(Prompt):
For each line below that contains the string "script", copy that line.

(Information given):
....

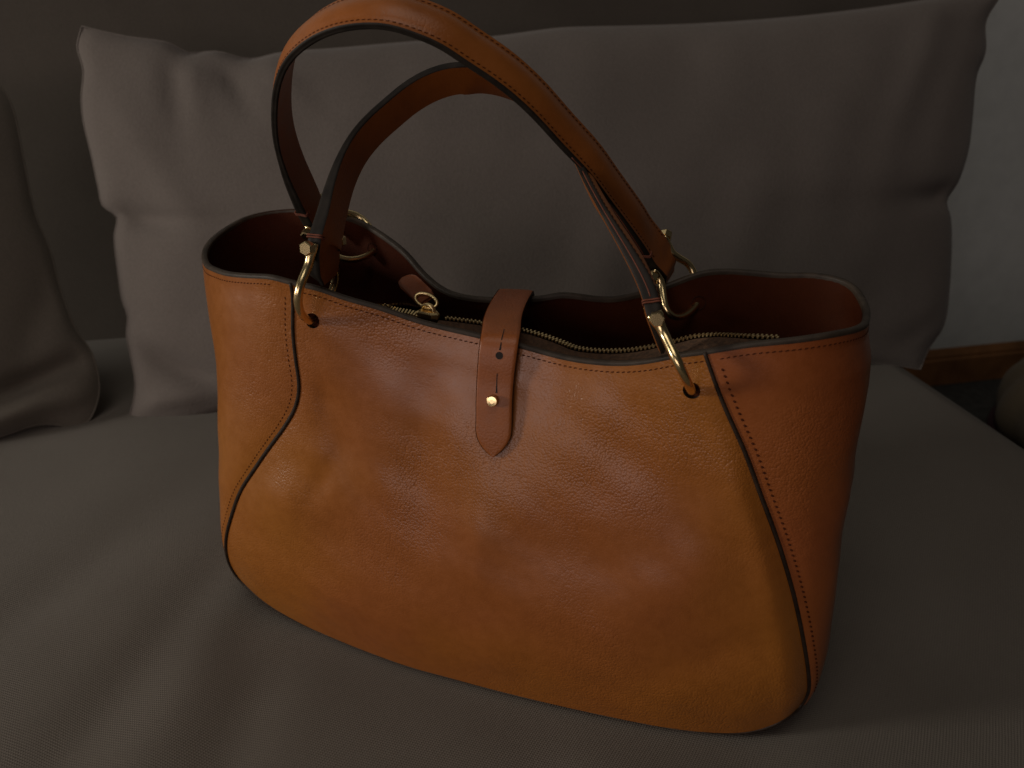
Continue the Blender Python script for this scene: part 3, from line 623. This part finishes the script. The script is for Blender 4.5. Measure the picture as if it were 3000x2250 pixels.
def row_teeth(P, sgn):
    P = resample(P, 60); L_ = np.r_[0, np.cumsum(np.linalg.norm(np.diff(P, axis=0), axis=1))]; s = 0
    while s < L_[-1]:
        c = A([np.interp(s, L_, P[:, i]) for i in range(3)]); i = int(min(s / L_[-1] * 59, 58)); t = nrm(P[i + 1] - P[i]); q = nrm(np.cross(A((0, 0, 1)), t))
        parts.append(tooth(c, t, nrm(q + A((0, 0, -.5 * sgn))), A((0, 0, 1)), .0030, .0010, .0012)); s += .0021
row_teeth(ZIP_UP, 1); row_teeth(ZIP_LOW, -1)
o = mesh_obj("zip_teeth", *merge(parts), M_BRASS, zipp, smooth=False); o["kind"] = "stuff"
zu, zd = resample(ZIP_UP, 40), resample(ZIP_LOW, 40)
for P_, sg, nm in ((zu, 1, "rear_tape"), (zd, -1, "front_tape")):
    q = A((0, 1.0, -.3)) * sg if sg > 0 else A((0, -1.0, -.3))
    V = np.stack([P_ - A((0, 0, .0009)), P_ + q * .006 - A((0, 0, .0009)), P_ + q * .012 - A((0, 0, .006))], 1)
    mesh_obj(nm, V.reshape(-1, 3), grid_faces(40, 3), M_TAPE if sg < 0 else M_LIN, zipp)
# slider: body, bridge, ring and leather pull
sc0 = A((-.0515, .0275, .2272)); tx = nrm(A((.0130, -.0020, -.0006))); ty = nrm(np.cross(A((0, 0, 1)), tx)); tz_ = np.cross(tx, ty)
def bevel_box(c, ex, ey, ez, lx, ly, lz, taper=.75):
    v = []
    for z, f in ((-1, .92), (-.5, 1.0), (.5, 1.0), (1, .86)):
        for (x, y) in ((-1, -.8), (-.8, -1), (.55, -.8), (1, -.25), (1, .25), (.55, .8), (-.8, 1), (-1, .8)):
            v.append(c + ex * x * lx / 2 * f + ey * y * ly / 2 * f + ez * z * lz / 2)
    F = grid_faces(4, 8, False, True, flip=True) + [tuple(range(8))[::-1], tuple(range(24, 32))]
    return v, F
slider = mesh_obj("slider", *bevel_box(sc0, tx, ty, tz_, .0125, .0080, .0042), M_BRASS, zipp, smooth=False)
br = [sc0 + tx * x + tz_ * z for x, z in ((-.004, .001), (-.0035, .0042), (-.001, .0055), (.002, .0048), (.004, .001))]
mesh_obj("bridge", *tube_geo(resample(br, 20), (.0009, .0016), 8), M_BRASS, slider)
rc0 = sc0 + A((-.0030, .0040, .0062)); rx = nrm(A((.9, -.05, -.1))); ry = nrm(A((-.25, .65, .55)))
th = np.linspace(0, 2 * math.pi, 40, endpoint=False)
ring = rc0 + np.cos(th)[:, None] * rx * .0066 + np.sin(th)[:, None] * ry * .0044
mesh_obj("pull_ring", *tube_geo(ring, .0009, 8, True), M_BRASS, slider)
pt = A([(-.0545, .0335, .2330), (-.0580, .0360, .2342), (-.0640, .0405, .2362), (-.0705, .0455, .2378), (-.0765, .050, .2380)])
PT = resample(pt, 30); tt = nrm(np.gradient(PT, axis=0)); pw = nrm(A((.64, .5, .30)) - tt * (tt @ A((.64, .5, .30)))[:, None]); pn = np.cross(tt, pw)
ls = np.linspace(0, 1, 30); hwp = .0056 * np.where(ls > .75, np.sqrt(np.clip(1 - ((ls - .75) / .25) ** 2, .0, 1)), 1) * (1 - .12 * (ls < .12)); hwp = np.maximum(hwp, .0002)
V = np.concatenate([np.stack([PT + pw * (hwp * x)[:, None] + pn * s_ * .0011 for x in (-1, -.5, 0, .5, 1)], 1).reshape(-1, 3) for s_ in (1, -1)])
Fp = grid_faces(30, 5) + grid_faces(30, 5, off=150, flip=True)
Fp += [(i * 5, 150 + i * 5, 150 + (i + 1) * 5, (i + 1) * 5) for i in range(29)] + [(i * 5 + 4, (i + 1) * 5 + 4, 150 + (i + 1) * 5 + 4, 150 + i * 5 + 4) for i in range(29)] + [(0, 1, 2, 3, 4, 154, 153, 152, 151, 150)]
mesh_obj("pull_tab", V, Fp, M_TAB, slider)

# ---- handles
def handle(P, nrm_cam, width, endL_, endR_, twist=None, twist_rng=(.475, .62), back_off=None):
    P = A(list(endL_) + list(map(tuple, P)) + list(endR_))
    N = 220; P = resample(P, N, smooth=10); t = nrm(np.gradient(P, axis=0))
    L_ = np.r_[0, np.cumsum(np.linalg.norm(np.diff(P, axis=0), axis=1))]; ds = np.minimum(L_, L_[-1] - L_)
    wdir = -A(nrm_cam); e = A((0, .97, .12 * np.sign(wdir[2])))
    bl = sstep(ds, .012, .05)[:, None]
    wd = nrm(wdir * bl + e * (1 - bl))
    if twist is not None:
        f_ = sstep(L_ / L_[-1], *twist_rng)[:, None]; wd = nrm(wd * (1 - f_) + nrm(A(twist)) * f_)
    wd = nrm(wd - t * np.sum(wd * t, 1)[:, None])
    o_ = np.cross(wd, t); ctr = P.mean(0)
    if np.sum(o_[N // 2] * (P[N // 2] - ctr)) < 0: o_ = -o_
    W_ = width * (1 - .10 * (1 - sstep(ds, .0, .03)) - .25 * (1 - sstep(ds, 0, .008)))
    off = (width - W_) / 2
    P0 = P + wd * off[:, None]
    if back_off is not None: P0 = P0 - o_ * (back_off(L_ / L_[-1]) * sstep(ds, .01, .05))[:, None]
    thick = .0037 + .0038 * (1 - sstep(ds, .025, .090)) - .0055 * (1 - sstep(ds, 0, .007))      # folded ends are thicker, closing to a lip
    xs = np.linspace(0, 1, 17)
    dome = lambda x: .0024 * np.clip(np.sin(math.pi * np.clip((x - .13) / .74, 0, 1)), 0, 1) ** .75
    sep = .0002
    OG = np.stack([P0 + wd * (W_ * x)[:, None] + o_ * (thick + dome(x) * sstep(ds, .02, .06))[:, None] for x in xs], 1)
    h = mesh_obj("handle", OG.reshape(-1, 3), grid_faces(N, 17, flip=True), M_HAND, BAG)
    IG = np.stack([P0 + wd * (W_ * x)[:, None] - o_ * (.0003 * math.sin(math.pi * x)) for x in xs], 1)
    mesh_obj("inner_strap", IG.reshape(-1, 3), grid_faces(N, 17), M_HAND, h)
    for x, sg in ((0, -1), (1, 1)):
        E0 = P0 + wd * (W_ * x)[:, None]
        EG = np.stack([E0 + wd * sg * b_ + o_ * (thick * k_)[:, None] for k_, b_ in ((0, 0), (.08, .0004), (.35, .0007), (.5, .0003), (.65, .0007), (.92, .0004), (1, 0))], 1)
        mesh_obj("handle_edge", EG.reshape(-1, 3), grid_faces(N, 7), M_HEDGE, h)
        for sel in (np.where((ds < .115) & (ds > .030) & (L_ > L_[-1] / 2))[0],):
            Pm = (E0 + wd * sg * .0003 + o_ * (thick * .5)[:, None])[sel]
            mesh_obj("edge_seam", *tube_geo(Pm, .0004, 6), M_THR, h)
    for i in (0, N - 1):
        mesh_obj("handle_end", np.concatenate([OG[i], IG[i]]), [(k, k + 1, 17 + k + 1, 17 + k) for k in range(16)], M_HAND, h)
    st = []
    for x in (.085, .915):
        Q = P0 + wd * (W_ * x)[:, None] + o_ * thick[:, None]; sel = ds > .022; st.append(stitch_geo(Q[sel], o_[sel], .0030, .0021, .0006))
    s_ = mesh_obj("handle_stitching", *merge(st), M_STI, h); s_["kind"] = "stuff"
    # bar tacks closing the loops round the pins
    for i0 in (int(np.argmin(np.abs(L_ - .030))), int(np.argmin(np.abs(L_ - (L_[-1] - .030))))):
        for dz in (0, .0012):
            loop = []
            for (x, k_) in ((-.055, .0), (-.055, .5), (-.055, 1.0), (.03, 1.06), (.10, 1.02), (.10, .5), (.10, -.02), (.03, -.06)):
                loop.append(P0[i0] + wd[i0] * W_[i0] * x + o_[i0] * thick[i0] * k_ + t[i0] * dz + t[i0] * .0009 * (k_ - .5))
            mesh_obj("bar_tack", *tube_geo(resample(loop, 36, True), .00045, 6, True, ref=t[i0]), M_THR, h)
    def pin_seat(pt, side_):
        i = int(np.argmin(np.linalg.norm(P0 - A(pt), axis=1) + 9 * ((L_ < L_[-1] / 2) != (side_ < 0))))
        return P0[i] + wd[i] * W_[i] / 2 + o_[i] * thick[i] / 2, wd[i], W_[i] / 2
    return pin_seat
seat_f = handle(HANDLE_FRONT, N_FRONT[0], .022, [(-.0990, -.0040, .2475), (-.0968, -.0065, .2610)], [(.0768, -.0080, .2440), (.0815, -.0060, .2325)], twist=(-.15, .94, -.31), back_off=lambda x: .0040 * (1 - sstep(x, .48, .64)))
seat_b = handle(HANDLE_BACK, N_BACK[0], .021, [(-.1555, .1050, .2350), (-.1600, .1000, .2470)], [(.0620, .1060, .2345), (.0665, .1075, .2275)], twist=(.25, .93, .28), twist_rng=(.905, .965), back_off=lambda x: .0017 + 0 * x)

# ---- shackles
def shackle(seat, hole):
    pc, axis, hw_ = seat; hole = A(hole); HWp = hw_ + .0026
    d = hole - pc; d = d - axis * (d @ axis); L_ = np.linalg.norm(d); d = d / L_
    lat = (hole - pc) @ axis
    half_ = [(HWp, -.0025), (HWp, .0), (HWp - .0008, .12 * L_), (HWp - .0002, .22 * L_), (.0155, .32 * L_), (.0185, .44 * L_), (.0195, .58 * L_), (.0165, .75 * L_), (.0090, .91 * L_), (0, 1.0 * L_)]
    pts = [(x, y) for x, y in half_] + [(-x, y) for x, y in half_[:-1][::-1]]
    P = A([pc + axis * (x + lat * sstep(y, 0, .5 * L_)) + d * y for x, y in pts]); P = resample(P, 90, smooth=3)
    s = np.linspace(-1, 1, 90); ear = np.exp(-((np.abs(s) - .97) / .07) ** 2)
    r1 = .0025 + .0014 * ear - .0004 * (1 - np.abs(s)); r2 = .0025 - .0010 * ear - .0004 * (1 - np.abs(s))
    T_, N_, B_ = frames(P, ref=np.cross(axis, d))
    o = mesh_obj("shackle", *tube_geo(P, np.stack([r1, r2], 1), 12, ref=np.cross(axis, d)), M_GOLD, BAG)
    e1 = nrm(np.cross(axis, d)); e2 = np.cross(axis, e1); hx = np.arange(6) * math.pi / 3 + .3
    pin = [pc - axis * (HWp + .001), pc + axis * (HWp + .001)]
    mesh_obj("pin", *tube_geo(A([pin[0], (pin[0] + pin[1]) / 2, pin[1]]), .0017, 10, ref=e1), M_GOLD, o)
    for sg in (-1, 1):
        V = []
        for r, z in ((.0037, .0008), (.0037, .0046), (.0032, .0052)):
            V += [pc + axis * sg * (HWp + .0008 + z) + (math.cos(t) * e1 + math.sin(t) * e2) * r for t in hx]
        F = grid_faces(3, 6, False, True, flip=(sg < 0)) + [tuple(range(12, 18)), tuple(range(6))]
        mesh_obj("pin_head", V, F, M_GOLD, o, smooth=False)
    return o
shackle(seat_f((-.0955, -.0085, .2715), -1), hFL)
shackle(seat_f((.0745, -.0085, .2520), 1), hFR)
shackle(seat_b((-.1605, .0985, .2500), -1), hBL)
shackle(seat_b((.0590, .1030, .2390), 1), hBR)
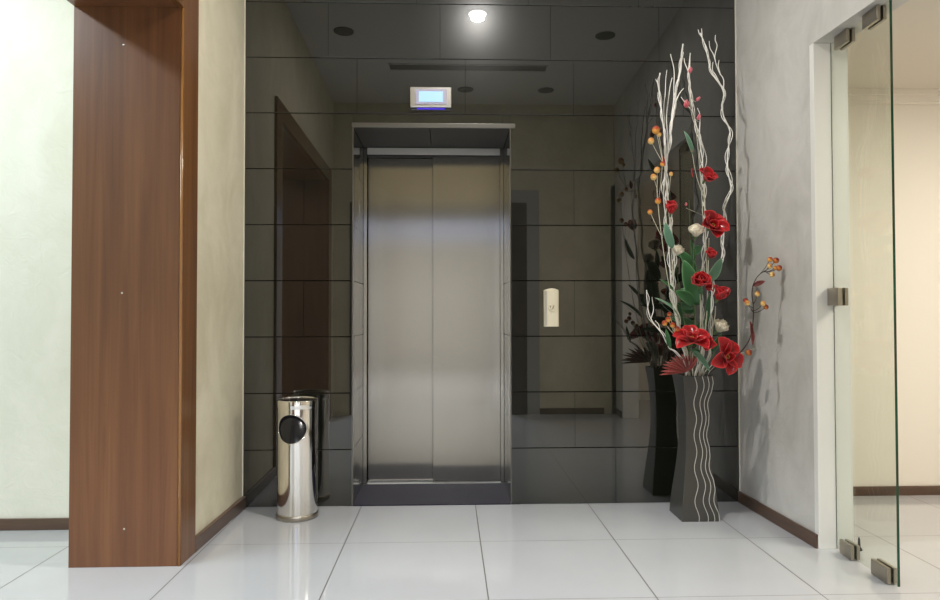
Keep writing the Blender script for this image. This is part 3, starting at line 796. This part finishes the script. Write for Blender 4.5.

....

(Result for this task):
Continue the Blender Python script for this scene: part 3, from line 623. This part finishes the script. The script is for Blender 4.5. Measure the picture as if it were 3000x2250 pixels.
Keep writing the Blender script for this image. This is part 3, starting at line 796. This part finishes the script. Write for Blender 4.5.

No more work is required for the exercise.